Normalerweise wird man das Kommunikationsfeld als Fläche betrachten können. Bei Gruppenprozessen, Diskussionen oder Debatten sind die Teilnehmer normalerweise nebeneinander angeordnet und nicht übereinander. Es kann aber auch sinnvoll sein, die dritte Dimension zu beachten, zum Beispiel um den Einfluß von Hochhäusern im Vergleich zu Reihenhäusern auf die Kommunikation der Bewohner zu ermitteln. Solche Betrachtungen werden für das Politische wichtig, wenn es um die Frage geht, unter welchen Bedingungen sich in einer gegebenen Nachbarschaft zum Beispiel Räte oder Bürgerinitiativen bilden.

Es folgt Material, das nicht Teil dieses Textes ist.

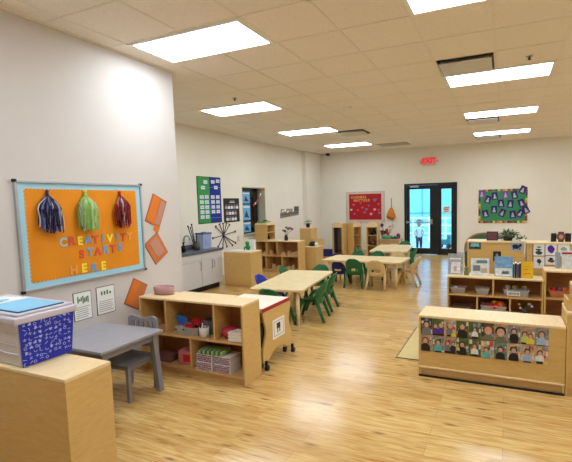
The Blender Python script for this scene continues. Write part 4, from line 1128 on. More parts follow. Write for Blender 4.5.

Die Zeit spielt aus mehreren Gründen eine Rolle. Erstens findet Kommunikation immer in der Zeit statt. Zweitens kann ein und derselbe Raum jetzt Kommunikationsfeld sein und morgen nicht mehr. Ebenso wie der Raum um einen Elektromagneten nur dann ein Magnetfeld ist, wenn der Magnet eingeschaltet ist, so ist ein Versammlungssaal nur während einer Versammlung ein Kommunikationsfeld, nicht vorher und nicht hinterher. Drittens entfaltet die Kommunikation mit vielen Teilnehmern stets eine Dynamik, die eine zeitliche Betrachtung erfordert. Eine Momentaufnahme nützt nichts, interessant ist erst die Frage, wie sich die Feldzustände mit der Zeit ändern. Bei der Anwendung auf das Politische ist die Zeit wesentlich für das sprechende Handeln, für die Initiative des Redners, die einen Anfang in der Zeit setzt.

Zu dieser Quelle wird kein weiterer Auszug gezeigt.